Baker's involvement in music organizations has encompassed membership on the National Council on the Arts; board positions for the American Symphony Orchestra League, Arts Midwest, and the Afro-American Bicentennial Hall of Fame/Museum; and past chairs of the Jazz Advisory Panel to the Kennedy Center and the Jazz/Folk/Ethnic Panel of the NEA. He has been president (2002-04)  and vice president of the International Association of Jazz Educators, president of the National Jazz Service Organization, and senior consultant for music programs for the Smithsonian Institution.  Baker currently holds the position of Distinguished Professor of Music and Chairman of the Jazz Department at the Indiana University School of Music.  He has taught and performed throughout the USA, Canada, Europe, Scandinavia, New Zealand and Japan.  He is also the conductor and musical and artistic director of the Smithsonian Jazz Masterworks Orchestra.

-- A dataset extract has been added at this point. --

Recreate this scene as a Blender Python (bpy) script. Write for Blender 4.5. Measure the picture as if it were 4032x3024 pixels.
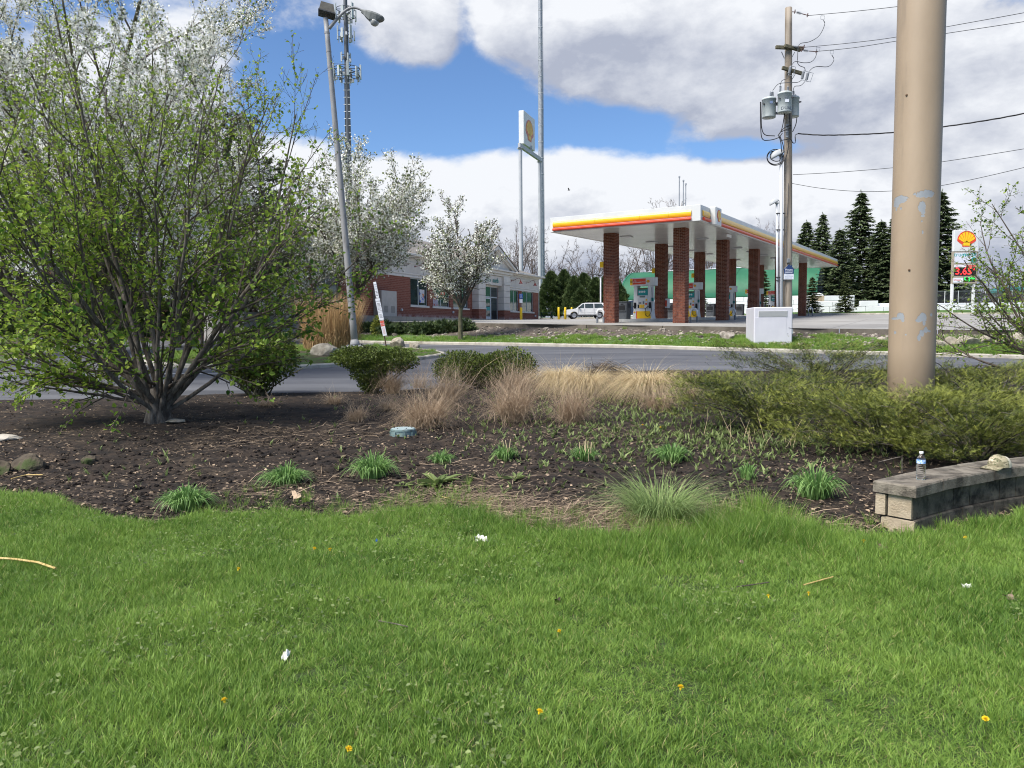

He has more than 65 recordings, 70 instructional books, and 400 articles to his credit.

He has written some 70 books (mostly method books for musicians), and 400 articles; among his books are Jazz Improvisation: A Comprehensive Method of Study for All Players (1969) and Techniques of Improvisation (1971); with L. Belt and H. Hudson, he ed. The Black Composer Speaks (1978).

Some of his orchestral works include Reflections for Orch. and Jazz Ensemble (1969); Concerto for Violin and Jazz Band (1969); Concerto for Flute, Jazz Ensemble, and String Quartet (1971); Concerto for Double Bass, Jazz Ensemble, String Quartet, and Solo Violin (1972); Concerto for Trombone, Jazz Band, and Chamber Orch. (1972); Kosbro (1973; rev. 1975); Levels, concerto for Double Bass, Jazz Band, Flute Quartet, Horn Quartet, and String Quartet (1973); Le Chat qui peche for Orch., Jazz Quartet, and Soprano (1974); 2 Improvisations for Orch. and Jazz Combo (1974); Concerto for Tuba, Jazz Band, Percussion, Chorus, Dancers, Slide Projections, and Tape Recorders (1975); Concerto for Cello and Chamber Orch. (1975-76); Concerto for 2 Pianos, Jazz Band, Chamber Orch., and Percussion (1976); Clarinet Concerto (1985).

He has composed vocal works such as Black America: To the Memory of Martin Luther King, jazz cantata (1968); Catholic Mass for Peace for Chorus and Jazz Ensemble (1969). His chamber music includes String Quartet No. 1 (1962); Viola Sonata (1966); Violin Sonata (1967); Salute to Beethoven for Piccolo, Wind Quintet, Flute Choir, Jazz Ensemble, and Tape (1970); Cello Sonata (1973); Sonata for Violin and Cello (1974); Suite for Solo Violin (1975); Quintet for Jazz Violin and String Quartet (1987). Of course he has also written numerous works for jazz ensembles of various sizes.